=== Available data ===

· · ·

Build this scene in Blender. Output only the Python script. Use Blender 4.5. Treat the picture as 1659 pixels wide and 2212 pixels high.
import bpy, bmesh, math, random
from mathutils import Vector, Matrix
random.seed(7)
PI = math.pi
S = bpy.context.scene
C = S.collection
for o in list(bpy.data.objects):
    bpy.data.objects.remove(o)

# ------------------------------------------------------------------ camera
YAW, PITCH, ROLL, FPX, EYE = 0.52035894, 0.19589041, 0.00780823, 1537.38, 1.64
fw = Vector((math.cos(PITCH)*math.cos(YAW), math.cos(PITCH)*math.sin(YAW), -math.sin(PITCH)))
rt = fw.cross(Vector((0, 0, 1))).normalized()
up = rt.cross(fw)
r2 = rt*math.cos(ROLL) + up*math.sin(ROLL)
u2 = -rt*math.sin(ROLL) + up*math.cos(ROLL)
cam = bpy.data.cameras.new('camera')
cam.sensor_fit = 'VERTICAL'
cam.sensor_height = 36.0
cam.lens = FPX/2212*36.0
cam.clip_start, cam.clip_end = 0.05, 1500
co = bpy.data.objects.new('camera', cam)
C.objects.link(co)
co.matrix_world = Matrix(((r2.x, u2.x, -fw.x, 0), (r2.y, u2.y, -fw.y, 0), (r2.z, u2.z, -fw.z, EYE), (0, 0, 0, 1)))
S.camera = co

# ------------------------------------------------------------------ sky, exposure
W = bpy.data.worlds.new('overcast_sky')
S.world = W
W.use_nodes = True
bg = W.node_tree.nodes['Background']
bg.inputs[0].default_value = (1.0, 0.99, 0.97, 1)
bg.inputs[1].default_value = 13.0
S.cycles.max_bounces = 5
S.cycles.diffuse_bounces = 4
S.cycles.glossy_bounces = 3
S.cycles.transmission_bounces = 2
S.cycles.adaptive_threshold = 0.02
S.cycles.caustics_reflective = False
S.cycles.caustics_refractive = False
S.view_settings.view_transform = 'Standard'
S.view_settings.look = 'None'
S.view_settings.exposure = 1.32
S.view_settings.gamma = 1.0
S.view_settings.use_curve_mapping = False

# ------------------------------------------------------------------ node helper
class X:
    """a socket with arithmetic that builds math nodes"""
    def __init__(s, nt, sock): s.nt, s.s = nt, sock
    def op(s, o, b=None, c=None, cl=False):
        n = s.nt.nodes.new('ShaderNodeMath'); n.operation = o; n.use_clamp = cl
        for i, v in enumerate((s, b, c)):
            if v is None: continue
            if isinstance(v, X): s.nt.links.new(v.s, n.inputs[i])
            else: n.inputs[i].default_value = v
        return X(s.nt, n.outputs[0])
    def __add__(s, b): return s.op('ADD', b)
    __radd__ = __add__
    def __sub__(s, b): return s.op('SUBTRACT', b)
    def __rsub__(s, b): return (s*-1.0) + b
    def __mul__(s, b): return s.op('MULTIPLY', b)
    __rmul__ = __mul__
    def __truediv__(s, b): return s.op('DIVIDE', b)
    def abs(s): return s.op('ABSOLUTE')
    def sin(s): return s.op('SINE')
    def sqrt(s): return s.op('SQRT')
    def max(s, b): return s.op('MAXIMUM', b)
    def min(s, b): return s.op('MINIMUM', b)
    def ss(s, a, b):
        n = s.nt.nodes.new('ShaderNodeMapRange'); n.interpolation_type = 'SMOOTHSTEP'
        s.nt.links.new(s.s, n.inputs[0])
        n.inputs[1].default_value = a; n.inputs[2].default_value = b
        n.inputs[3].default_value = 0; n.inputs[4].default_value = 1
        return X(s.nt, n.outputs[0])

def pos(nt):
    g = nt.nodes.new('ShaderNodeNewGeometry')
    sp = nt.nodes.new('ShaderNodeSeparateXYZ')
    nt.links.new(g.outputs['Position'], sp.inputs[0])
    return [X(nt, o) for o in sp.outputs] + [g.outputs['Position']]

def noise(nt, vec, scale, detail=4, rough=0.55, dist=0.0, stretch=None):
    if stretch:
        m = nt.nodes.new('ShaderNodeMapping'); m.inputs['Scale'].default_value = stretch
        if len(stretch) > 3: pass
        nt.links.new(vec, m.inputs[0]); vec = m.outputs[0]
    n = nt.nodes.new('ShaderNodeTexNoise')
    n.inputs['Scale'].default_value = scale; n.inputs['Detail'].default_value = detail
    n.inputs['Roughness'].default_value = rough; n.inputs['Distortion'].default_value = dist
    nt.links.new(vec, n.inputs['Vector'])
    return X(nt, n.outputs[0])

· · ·

=== Goal ===
Quote the listing word for word from its first line through the line in which "bpy.data.objects.remove(o)" appears.

=== Reply to the exercise ===
Build this scene in Blender. Output only the Python script. Use Blender 4.5. Treat the picture as 1659 pixels wide and 2212 pixels high.
import bpy, bmesh, math, random
from mathutils import Vector, Matrix
random.seed(7)
PI = math.pi
S = bpy.context.scene
C = S.collection
for o in list(bpy.data.objects):
    bpy.data.objects.remove(o)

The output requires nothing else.